Likewise, many presentations, such as those relating to permafrost or polar bears, stressed the lack of extensive observations and the need to develop further a dialogue with the indigenous people, the only long term inhabitants of the Arctic world. They have developed highly valuable knowledge about the dynamics at work in many fields and at many spatio-temporal scales that are still not fully understood by western science.
Another important issue related to changes in the polar worlds is that of adaptation and adaptability. Arctic people have long been admired for their capacity to adapt to the high variability of their environment and yet, paradoxically, they are often depicted as powerless victims lacking agency to cope with the rapid changes occurring on their lands.
When discussing contemporary changes, Inuit people, for example, continuously emphasise their ability and willingness to adapt. Many, not all, think of climate change in terms of new opportunities for economic development and, as a consequence, for political empowerment. On-site research also reveals the need to widen our understanding of adaptation and adaptability, as it is not only a matter of people adapting to the environment, of culture abiding to nature. The environment itself is also continuously adapting, so that change is both a cause and a result of a general system that encompasses natural and human dynamics. Accordingly when Arctic people talk about adaptation, their concept of change is a global one, in which the natural and the human are tightly intertwined and cannot be separated. Indeed, the main concern of many reindeer herders of Siberia is not climate change but social, economic and political change. Similarly the Inuit often stress how government regulations of hunting activities make it impossible for them to respond - adapt - to changes in ice and weather conditions and in animals’ behaviour. Climate is not the problem, politics are.
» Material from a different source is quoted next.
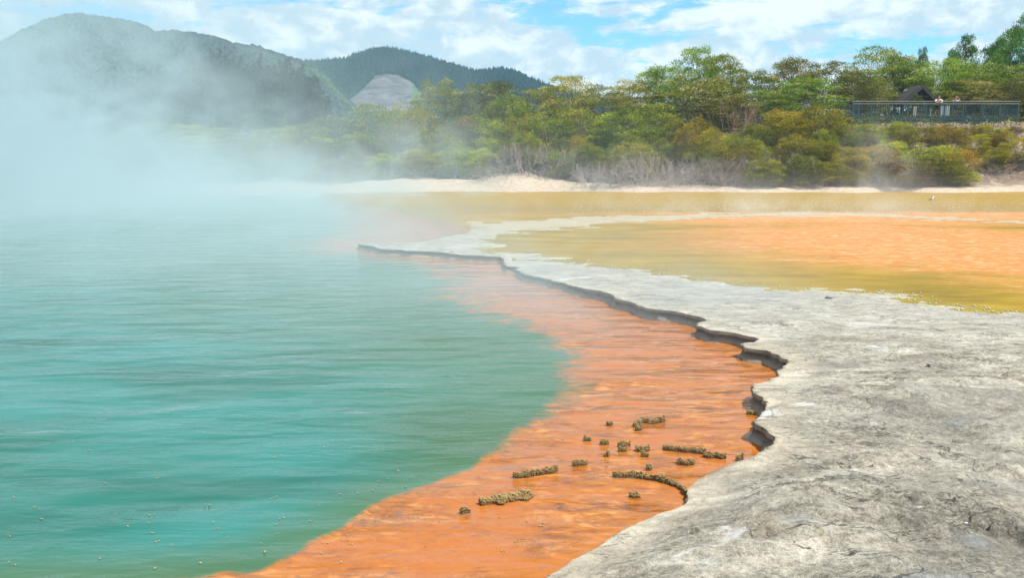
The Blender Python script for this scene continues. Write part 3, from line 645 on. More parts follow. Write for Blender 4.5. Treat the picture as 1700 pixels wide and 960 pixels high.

The conference aimed at highlighting certainties and uncertainties regarding changes. Among these climate change was often mentioned but almost always to ponder its potential consequences on polar environments and populations. Permafrost thawing and ice caps melting were clearly referred to as processes that will occur slowly enough to allow for societies to adapt. The crucial importance of spatio-temporal scales when observing changes of any kind was stressed. Indeed there is a huge gap between global and local, long term and short term observations. Similarly, measured and perceived changes can be quite different. Processes measured might go unnoticed, changes perceived might not be measurable. Beyond what we learned, what did we achieve? This conference was a bet. Gathering very different people for a meeting is one thing. Having them truly listening to one another, debating over each other's research questions and methodologies is something else. But it worked. And as one of our guest speakers commented: ‘You created a template. You need to bring it forward.’